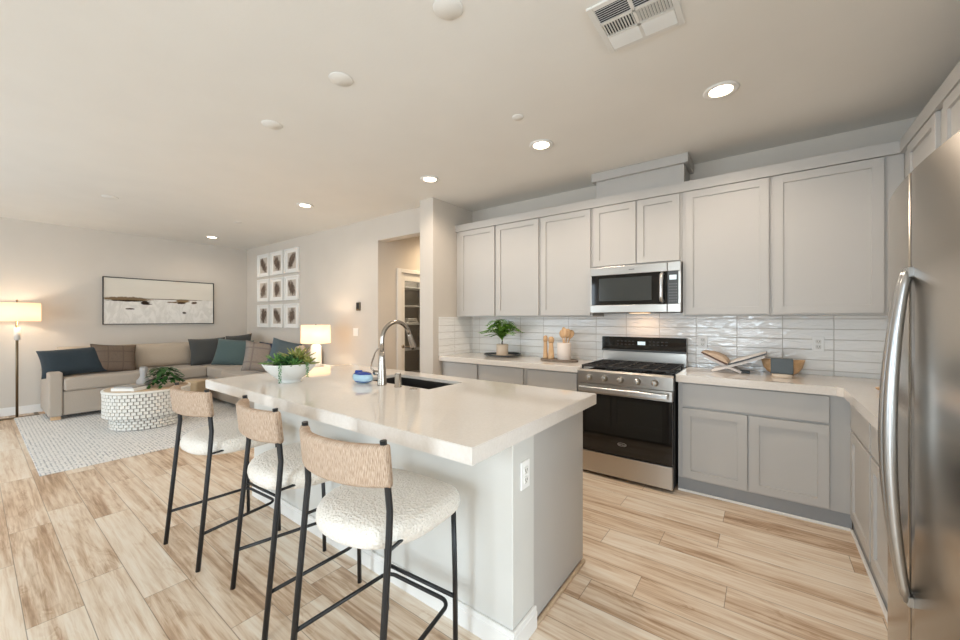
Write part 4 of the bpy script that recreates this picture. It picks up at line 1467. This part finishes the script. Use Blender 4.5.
MB().lathe([(0, 0), (0.07, 0), (0.105, 0.018), (0.112, 0.026), (0.105, 0.026), (0.07, 0.010), (0, 0.008)], (0.63, 3.2, ZT), 36).build('dish', M['woodmid'], wd)

# succulent bowl on the island
SBX, SBY = -2.63, 1.325
sb = thing('succulent_bowl', 'white footed bowl of succulents with trailing strands on the island', 'planter', (SBX, SBY, ZT))
bw = MB().lathe([(0, 0), (0.070, 0), (0.074, 0.006), (0.066, 0.016), (0.070, 0.020), (0.105, 0.045), (0.148, 0.088), (0.168, 0.122), (0.172, 0.128), (0.166, 0.130), (0.160, 0.124), (0.140, 0.108), (0, 0.104)], (SBX, SBY, ZT), 48)
bw.build('bowl', M['ceramic'], sb)
MB().lathe([(0, 0), (0.138, 0), (0.10, 0.010), (0, 0.016)], (SBX, SBY, ZT + 0.1085), 28).build('soil', M['soil'], sb)


def rosette(cx, cy, cz, n, L, wd, mat, tilt0=0.2, nm='succulent', rings=3):
    mb = MB()
    for r_ in range(rings):
        for i in range(n - r_):
            az = 2 * PI * i / (n - r_) + r_ * 0.4 + random.uniform(-0.12, 0.12)
            el = tilt0 + r_ * (1.15 - tilt0 * 0.5) / max(1, rings - 1)
            d_ = Vector((math.cos(az) * math.cos(el), math.sin(az) * math.cos(el), math.sin(el)))
            leaf_faces(mb, (cx, cy, cz), d_, L * (1 - 0.14 * r_) * random.uniform(0.85, 1.1), wd, 0.10, 4, thick=0.004)
    mb.build(nm, mat, sb)


zs = ZT + 0.12
rosette(SBX - 0.050, SBY - 0.055, zs, 11, 0.125, 0.020, M['succ'], 0.25)
rosette(SBX + 0.055, SBY - 0.030, zs, 12, 0.115, 0.024, M['leafdark'], 0.35)
rosette(SBX + 0.010, SBY + 0.050, zs + 0.01, 10, 0.155, 0.026, M['succlight'], 0.6)
rosette(SBX + 0.110, SBY - 0.02, zs, 9, 0.085, 0.018, M['succ'], 0.2)
rosette(SBX + 0.120, SBY + 0.06, zs + 0.005, 9, 0.085, 0.022, M['succlight'], 0.2)
rosette(SBX - 0.09, SBY + 0.04, zs, 9, 0.11, 0.022, M['leafdark'], 0.3)
for (az, ln) in ((-46, 0.115), (10, 0.085)):
    a = math.radians(az)
    tm = MB()
    rr = 0.176
    x_, y_ = SBX + rr * math.cos(a), SBY + rr * math.sin(a)
    tm.tube([(SBX + 0.11 * math.cos(a), SBY + 0.11 * math.sin(a), zs), (x_ - 0.01 * math.cos(a), y_ - 0.01 * math.sin(a), ZT + 0.142), (x_, y_, ZT + 0.130), (x_, y_, ZT + 0.13 - ln)], 0.0015, 5)
    k = 0
    z_ = ZT + 0.135
    while z_ > ZT + 0.13 - ln:
        for q in range(3):
            an = k * 1.3 + q * 2.1
            tm.lathe([(0, -0.0048), (0.0042, 0), (0, 0.0048)], (x_ + 0.008 * math.cos(an), y_ + 0.008 * math.sin(an), z_ + 0.003 * math.sin(7 * an)), 7)
        z_ -= 0.0125
        k += 1
    tm.build('trailing_strand', M['trail'], sb)

# ------------------------------------------------------------------ living room: rug, sofa, table
tag(MB().box(-8.13, -4.96, 0.358, 2.62, 0.0005, 0.012, 0.004, 1).build('area_rug', M['rug']), 'pale grey dashed area rug under the sofa and coffee table', 'rug')
ZR = 0.0125

so = thing('sectional_sofa', 'oat-coloured L-shaped sectional sofa along two living room walls', 'sofa', (-7.4, 2.3, ZR))
MB().box(-8.37, -7.475, 0.745, 3.32, 0.065, 0.385, 0.015, 2).build('sofa_base', M['sofa'], so)
MB().box(-7.474, -5.60, 2.375, 3.32, 0.065, 0.385, 0.015, 2).build('sofa_base', M['sofa'], so)
MB().box(-8.38, -7.455, 0.612, 0.742, 0.060, 0.640, 0.022, 3).build('arm', M['sofa'], so)
MB().box(-8.40, -8.19, 0.62, 3.33, 0.10, 0.86, 0.035, 3).build('back', M['sofa'], so)
MB().box(-8.19, -5.60, 3.12, 3.33, 0.10, 0.86, 0.035, 3).build('back', M['sofa'], so)
SC = [(-8.185, -7.435, 0.748, 1.590), (-8.185, -7.435, 1.594, 2.372), (-8.185, -7.440, 2.376, 3.115), (-7.436, -6.76, 2.352, 3.115)]
for a0, a1, b0, b1 in SC:
    MB().box(a0, a1, b0, b1, 0.387, 0.560, 0.035, 3).build('seat_cushion', M['sofa'], so)
cu = bmesh.new()
rp = []
x0_, x1_, y0_, y1_, rr = -6.755, -5.605, 2.285, 3.115, 0.16
for cx_, cy_, a0_ in ((x1_ - rr, y0_ + rr, -PI / 2), (x1_ - 0.02, y1_ - 0.02, 0), (x0_ + 0.02, y1_ - 0.02, PI / 2), (x0_ + rr, y0_ + rr, PI)):
    r2 = rr if cy_ < 3 else 0.02
    for i in range(7):
        a = a0_ + PI / 2 * i / 6
        rp.append((cx_ + r2 * math.cos(a), cy_ + r2 * math.sin(a), 0.387))
cm = MB().poly(rp, (0, 0, 0.183))
bmesh.ops.bevel(cm.bm, geom=[e for e in cm.bm.edges if abs(e.verts[0].co.z - e.verts[1].co.z) < 1e-4], offset=0.03, segments=3, affect='EDGES')
cm.build('seat_cushion', M['sofa'], so, smooth=True)
cu.free()


def pillow_mesh(w, h, t, pinch=0.07, n=14):
    vs, fs = [], []
    for side in (-1, 1):
        for j in range(n + 1):
            v = -1 + 2 * j / n
            for i in range(n + 1):
                u = -1 + 2 * i / n
                x_ = u * w / 2 * (1 - pinch * (1 - v * v) * abs(u) ** 2)
                z_ = v * h / 2 * (1 - pinch * (1 - u * u) * abs(v) ** 2)
                th_ = max(0.0, (1 - u ** 4)) ** 0.55 * max(0.0, (1 - v ** 4)) ** 0.55
                vs.append((x_, side * (t / 2 * th_ + 0.004), z_))
    N = (n + 1) ** 2
    for s_ in range(2):
        for j in range(n):
            for i in range(n):
                a = s_ * N + j * (n + 1) + i
                fs.append((a, a + 1, a + n + 2, a + n + 1))
    edge = [i for i in range(n + 1)] + [j * (n + 1) + n for j in range(1, n + 1)] + [n * (n + 1) + i for i in range(n - 1, -1, -1)] + [j * (n + 1) for j in range(n - 1, 0, -1)]
    for k in range(len(edge)):
        a, b = edge[k], edge[(k + 1) % len(edge)]
        fs.append((a, b, b + N, a + N))
    return vs, fs


def cushion(root, w, h, t, mat, loc, rot, name='back_cushion'):
    vs, fs = pillow_mesh(w, h, t, 0.02)
    m = Matrix.Translation(loc) @ Euler(rot, 'XYZ').to_matrix().to_4x4()
    return MB().faces(vs, fs, m, True).build(name, mat, root)


R90 = PI / 2
for y_, w_ in ((1.15, 0.80), (1.97, 0.84), (2.75, 0.72)):
    cushion(so, w_, 0.40, 0.22, M['sofaback'], (-8.09, y_, 0.745), (math.radians(-9), 0, R90))
for x_, w_ in ((-7.35, 0.80), (-6.60, 0.70), (-5.95, 0.66)):
    cushion(so, w_, 0.40, 0.22, M['sofaback'], (x_, 3.02, 0.745), (math.radians(-9), 0, 0))
for fx_, fy_ in ((-7.53, 0.68), (-8.30, 0.68), (-5.68, 2.46), (-5.68, 3.25), (-7.55, 3.25)):
    fz_ = ZR + 0.0002 if -8.1 < fx_ and fy_ < 2.6 else 0.0
    MB().box(fx_ - 0.045, fx_ + 0.045, fy_ - 0.045, fy_ + 0.045, fz_, 0.066, 0.004, 1).build('foot', M['woodlight'], so)


def pillow(label, mat, w, h, t, loc, rot, group='throw pillows on the sectional sofa'):
    vs, fs = pillow_mesh(w, h, t)
    o = MB().faces(vs, fs, None, True).build('throw_pillow', mat)
    o.location = loc
    o.rotation_euler = rot
    return tag(o, label, 'pillow', group)


d2 = math.radians
pillow('dark navy lumbar pillow beside the sofa arm near the floor lamp', M['navy'], 0.64, 0.42, 0.17, (-7.80, 0.87, 0.748), (d2(-30), d2(-3), R90 + d2(4)))
pillow('brown plaid pillow beside the navy lumbar pillow', M['brown'], 0.52, 0.44, 0.17, (-7.84, 1.30, 0.758), (d2(-22), d2(5), R90 + d2(3)))
pillow('charcoal pillow in front of the sofa corner, left of the teal pillow', M['charcoal'], 0.54, 0.48, 0.17, (-7.80, 2.50, 0.785), (d2(-18), d2(-2), R90 - d2(8)))
pillow('grey-teal pillow in the sofa corner', M['teal'], 0.60, 0.47, 0.17, (-7.36, 2.72, 0.770), (d2(-20), d2(4), d2(40)))
pillow('dark charcoal pillow peeking out behind the grey-teal pillow', M['charcoal'], 0.50, 0.50, 0.15, (-7.82, 2.97, 0.815), (d2(-16), d2(-6), d2(35)))
pillow('taupe plaid pillow standing on the right seat of the sofa', M['taupe'], 0.42, 0.46, 0.14, (-5.96, 2.56, 0.790), (d2(-22), d2(10), d2(72)))
pillow('deep navy pillow squeezed behind the taupe plaid pillow', M['deepnavy'], 0.42, 0.42, 0.14, (-5.93, 2.72, 0.785), (d2(-16), d2(6), d2(50)))
pillow('blue-grey pillow at the right end of the sofa behind the succulents', M['bluegrey'], 0.42, 0.46, 0.14, (-5.80, 2.84, 0.810), (d2(-24), d2(16), d2(66)))

pouf = thing('pouf', 'small square tan pouf between coffee table and sofa', 'pouf', (-7.12, 2.10, ZR))
MB().box(-7.27, -6.97, 1.95, 2.25, ZR, 0.40, 0.03, 3, Matrix.Translation((-7.12, 2.1, 0)) @ Matrix.Rotation(d2(36), 4, 'Z') @ Matrix.Translation((7.12, -2.1, 0))).build('cushion', M['pouf'], pouf)

# coffee table with staggered blocks
TX, TY = -6.33, 1.37
ctb = thing('coffee_table', 'round whitewashed coffee table clad in staggered blocks on the rug', 'coffee table', (TX, TY, ZR))
MB().lathe([(0, 0), (0.35, 0), (0.35, 0.145), (0, 0.145)], (TX, TY, ZR), 64).build('lower_drum', M['tablecore'], ctb)
MB().lathe([(0, 0), (0.412, 0), (0.412, 0.295), (0, 0.295)], (TX, TY, ZR + 0.146), 72).build('upper_drum', M['tablecore'], ctb)


def blocks(r, z0, rows, rh, ncol, name):
    mb = MB()
    vs, fs = [], []
    for j in range(rows):
        for i in range(ncol):
            a0 = 2 * PI * (i + (0.5 if j % 2 else 0) + 0.11) / ncol
            a1 = 2 * PI * (i + (0.5 if j % 2 else 0) + 0.89) / ncol
            za, zb_ = z0 + j * rh + 0.0008, z0 + (j + 1) * rh - 0.0004
            ri, ro = r - 0.002, r + 0.016
            b0 = len(vs)
            for rad, zz in ((ri, za), (ro, za + 0.004), (ro, zb_ - 0.003), (ri, zb_)):
                for a in (a0, a1):
                    vs.append((TX + rad * math.cos(a), TY + rad * math.sin(a), zz))
            fs += [(b0, b0 + 1, b0 + 3, b0 + 2), (b0 + 2, b0 + 3, b0 + 5, b0 + 4), (b0 + 4, b0 + 5, b0 + 7, b0 + 6),
                   (b0, b0 + 2, b0 + 4, b0 + 6), (b0 + 1, b0 + 7, b0 + 5, b0 + 3)]
    mb.faces(vs, fs)
    return mb.build(name, M['tableblock'], ctb)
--
Pictures stay out. Print the data exactly, from its first line through the line containing "28).build('soil', M['soil'], sb)".

**SOLUTION TO THIS EXERCISE**
Write part 4 of the bpy script that recreates this picture. It picks up at line 1467. This part finishes the script. Use Blender 4.5.
MB().lathe([(0, 0), (0.07, 0), (0.105, 0.018), (0.112, 0.026), (0.105, 0.026), (0.07, 0.010), (0, 0.008)], (0.63, 3.2, ZT), 36).build('dish', M['woodmid'], wd)

# succulent bowl on the island
SBX, SBY = -2.63, 1.325
sb = thing('succulent_bowl', 'white footed bowl of succulents with trailing strands on the island', 'planter', (SBX, SBY, ZT))
bw = MB().lathe([(0, 0), (0.070, 0), (0.074, 0.006), (0.066, 0.016), (0.070, 0.020), (0.105, 0.045), (0.148, 0.088), (0.168, 0.122), (0.172, 0.128), (0.166, 0.130), (0.160, 0.124), (0.140, 0.108), (0, 0.104)], (SBX, SBY, ZT), 48)
bw.build('bowl', M['ceramic'], sb)
MB().lathe([(0, 0), (0.138, 0), (0.10, 0.010), (0, 0.016)], (SBX, SBY, ZT + 0.1085), 28).build('soil', M['soil'], sb)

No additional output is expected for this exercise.